Directions for this task:
Filter the entries below, keeping only lines with the word "Blender".

Dataset extract:
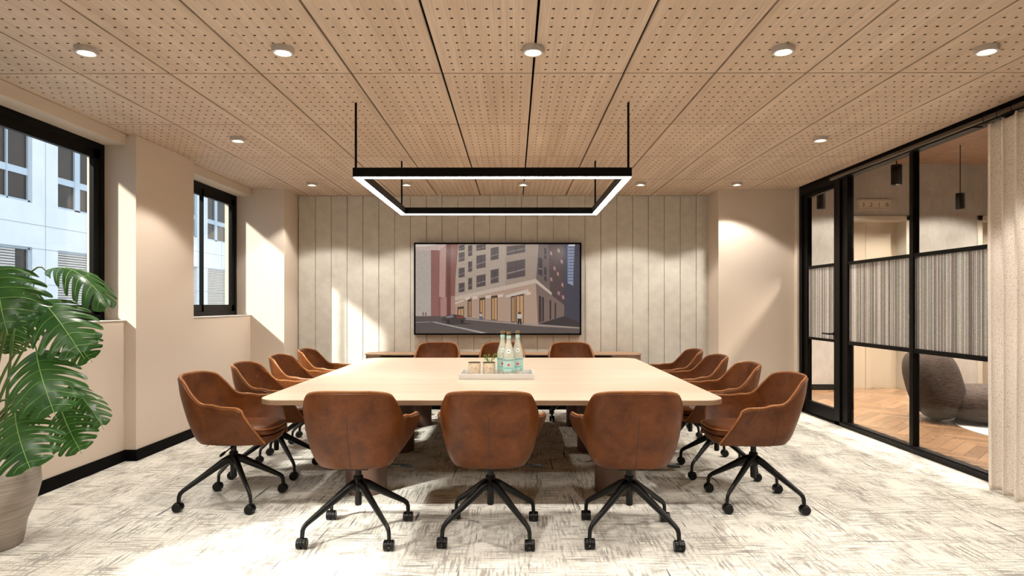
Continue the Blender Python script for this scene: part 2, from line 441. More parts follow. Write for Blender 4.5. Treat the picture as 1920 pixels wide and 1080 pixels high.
# ------------------------------------------------------------------ ceiling tiles
W, D = .573, 1.163
tw, tl_ = W - .014, D - .013
def tile_mesh():
    m = MB(); r = .0082; nx, ny = 8, 11; pxx, pyy = .0604, .104
    X0 = -tw / 2; Y0 = -tl_ / 2; mx = (tw - nx * pxx) / 2; my = (tl_ - ny * pyy) / 2
    def quad(x0, x1, y0, y1):
        k = m.addv([(x0, y0, 0), (x1, y0, 0), (x1, y1, 0), (x0, y1, 0)]); m.face((k + 3, k + 2, k + 1, k))
    quad(X0, X0 + mx, Y0, -Y0); quad(-X0 - mx, -X0, Y0, -Y0)
    quad(X0 + mx, -X0 - mx, Y0, Y0 + my); quad(X0 + mx, -X0 - mx, -Y0 - my, -Y0)
    for i in range(nx):
        for j in range(ny):
            cx = X0 + mx + (i + .5) * pxx; cy = Y0 + my + (j + .5) * pyy; hx, hy = pxx / 2, pyy / 2
            out = [(hx, 0), (hx, hy), (0, hy), (-hx, hy), (-hx, 0), (-hx, -hy), (0, -hy), (hx, -hy)]
            k = m.addv([(cx + a, cy + b, 0) for a, b in out] +
                       [(cx + r * math.cos(t * PI / 4), cy + r * math.sin(t * PI / 4), 0) for t in range(8)] +
                       [(cx + r * math.cos(t * PI / 4), cy + r * math.sin(t * PI / 4), .012) for t in range(8)])
            for t in range(8):
                u = (t + 1) % 8
                m.face((k + t, k + 8 + t, k + 8 + u, k + u)); m.face((k + 8 + t, k + 16 + t, k + 16 + u, k + 8 + u), 1)
            m.face([k + 16 + t for t in range(8)], 1)
    k = m.addv([(X0, Y0, 0), (-X0, Y0, 0), (-X0, -Y0, 0), (X0, -Y0, 0), (X0, Y0, .018), (-X0, Y0, .018), (-X0, -Y0, .018), (X0, -Y0, .018)])
    for q_ in ((0, 1, 5, 4), (1, 2, 6, 5), (2, 3, 7, 6), (3, 0, 4, 7)): m.face([k + i for i in q_])
    return m
ceil = struct(MB().box(-3.67, 3.69, -1.6, 8.95, CEIL + .022, CEIL + .12).build('ceiling', M['void']), 'perforated oak panel ceiling')
q = NT('panel hole shade'); q.b.inputs['Base Color'].default_value = (.06, .035, .02, 1); q.b.inputs['Roughness'].default_value = 1; M['hole'] = q.m
tile0 = tile_mesh().build('ceiling_panel', [M['ceilwood'], M['hole']], ceil)
first = True
xs0 = -.4535 - W * 5 - W / 2
for i in range(13):
    cx = xs0 + i * W
    if cx - W / 2 > 3.59 or cx + W / 2 < -3.34: continue
    for j in range(6):
        cy = BY - D * (j + .5)
        if first: t = tile0; first = False
        else: t = tile0.copy(); col.objects.link(t); t.parent = ceil
        t.location = (cx, cy, CEIL)
pl = MB()
for i in range(13):
    for j in (6, 7, 8):
        cx = xs0 + i * W; cy = BY - D * (j + .5)
        if cx - W / 2 > 3.59 or cx + W / 2 < -3.34: continue
        pl.box(cx - tw / 2, cx + tw / 2, cy - tl_ / 2, cy + tl_ / 2, CEIL, CEIL + .018)
pl.build('ceiling_plank', M['ceilwood'], ceil)

# ------------------------------------------------------------------ glass partition (right)
PX = 3.59
def Yat(px, X=PX): return X * F / (px - VX)
yd0, yd1 = 7.19, 8.21     # door leaf + posts
f = MB()
f.box(PX, PX + .10, -1.6, 8.21, 2.728, CEIL + .02)         # header
f.box(PX, PX + .10, -1.6, 7.30, 0, .045)                     # sill track
f.box(PX + .015, PX + .085, -1.6, 7.19, .045, .06)
f.box(PX + .02, PX + .09, 7.06, 7.19, 0, 2.73)               # double post
f.box(PX, PX + .10, 7.19, 7.30, 0, 2.73)
for yy in (5.93, 4.78, 3.63, 2.48, 1.33, .18):
    f.box(PX + .02, PX + .08, yy - .028, yy + .028, .045, 2.73)
for z0, z1 in ((1.772, 1.805), (.905, .945)):
    f.box(PX + .025, PX + .075, -1.6, 7.06, z0, z1)
wr = struct(f.build('wall_right', M['bronze'], bevel=.002), 'glazed partition with black frames to the lobby')
MB().box(PX + .046, PX + .054, -1.6, 7.06, .06, 2.73).build('glass_pane', M['partglass'], wr)
MB().box(PX + .040, PX + .045, -1.6, 7.06, .945, 1.772).build('reeded_film', M['reed'], wr)
dm = MB()
dm.box(PX + .0, PX + .09, 8.13, 8.21, 0, 2.73)
dm.box(PX + .0, PX + .09, 7.30, 8.13, 2.70, 2.73)
dm.box(PX + .02, PX + .075, 8.02, 8.128, .02, 2.70).box(PX + .02, PX + .075, 7.305, 7.36, .02, 2.70)
dm.box(PX + .02, PX + .075, 7.36, 8.02, .02, .165).box(PX + .02, PX + .075, 7.36, 8.02, 2.655, 2.70)
dm.box(PX + .025, PX + .07, 7.36, 8.02, 1.778, 1.81).box(PX + .025, PX + .07, 7.36, 8.02, .915, .945)
dm.box(PX, PX + .10, 7.30, 8.21, 0, .018)
dr = struct(dm.build('door_1', M['black'], bevel=.002), 'black framed glass door beside the right pillar')
MB().box(PX + .045, PX + .051, 7.35, 8.03, .15, 2.67).build('glass_pane', M['partglass'], dr)
MB().box(PX + .038, PX + .044, 7.36, 8.02, .945, 1.778).build('reeded_film', M['reed'], dr)
h = MB(); h.tube([(PX + .02, 7.335, 1.01), (PX - .05, 7.335, 1.01), (PX - .055, 7.36, 1.01), (PX - .055, 7.47, 1.012)], .010, 10)
h.cyl(7.335, 1.01, PX + .005, PX + .02, .026, 20, axis='x')
h.build('door_handle', M['plastic'], dr, 40)

# curtain rail + curtain
rail = MB().tube([(3.45, 7.1, 2.705), (3.45, .6, 2.705)], .017, 14).build('curtain_rail', M['brassdark'], smooth=40)
tag(rail, 'dark brass curtain rail running along the top of the glass partition', 'curtain rail')
for yy in (6.9, 5.0, 3.0, 1.0):
    MB().cyl(yy, 2.705, 3.45, PX, .006, 8, axis='x').build('rail_bracket', M['black'], rail)
cu = MB(); P = .135; y = 4.79; pts = []
N = 12
while y > 2.4:
    ph = 2 * PI * (4.79 - y) / P
    pts.append((3.455 + .045 * math.sin(ph + .6) + .012 * math.sin(ph * .31), y - .018 * math.sin(2 * ph)))
    y -= P / N
zs = [.012, .05, .5, 1.0, 1.6, 2.2, 2.6, 2.655]
rings = [[(a + (.006 * math.sin(7 * b_ + z) if z < 2 else 0), b_, z + (.012 * math.sin(a * 60) if z == 2.655 else 0)) for a, b_ in pts] for z in zs]
cu.loft(rings, False, closed=False)
cur = cu.build('curtain', M['curtain'], smooth=80)
sm_ = cur.modifiers.new('thick', 'SOLIDIFY'); sm_.thickness = .004
tag(cur, 'cream speckled floor-length curtain hanging in folds before the glass partition', 'curtain')
for k in range(12):
    yy = 4.77 - k * P; rg = MB(); rgp = []
    rgp = [(3.45 + .034 * math.cos(t * PI / 9), yy + .014 * math.cos(t * PI / 9), 2.70 + .034 * math.sin(t * PI / 9)) for t in range(19)]
    rg.tube(rgp, .0022, 6).build('curtain_ring', M['black'], cur, 60)

# ------------------------------------------------------------------ lobby beyond glass
LY, LX1, LZ = 10.2, 9.6, 3.54
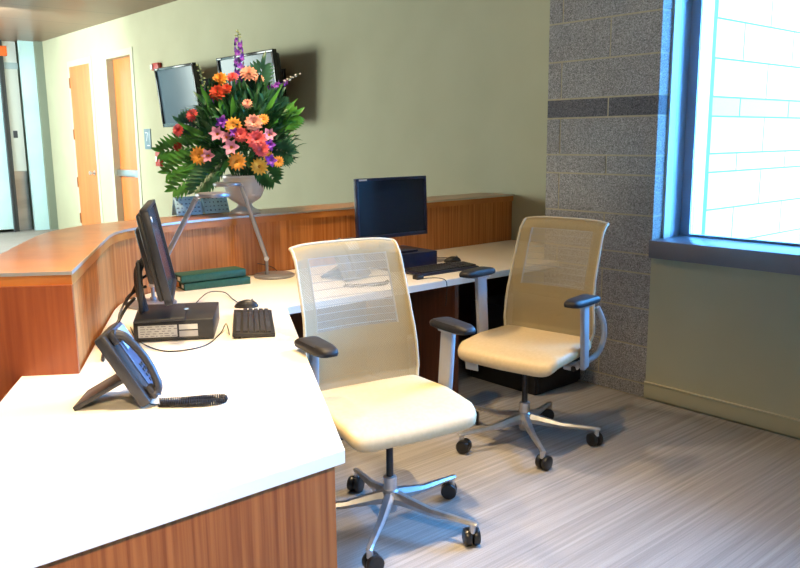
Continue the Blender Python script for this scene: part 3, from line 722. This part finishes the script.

Response:
Continue the Blender Python script for this scene: part 2, from line 441. More parts follow. Write for Blender 4.5. Treat the picture as 1920 pixels wide and 1080 pixels high.
Continue the Blender Python script for this scene: part 3, from line 722. This part finishes the script.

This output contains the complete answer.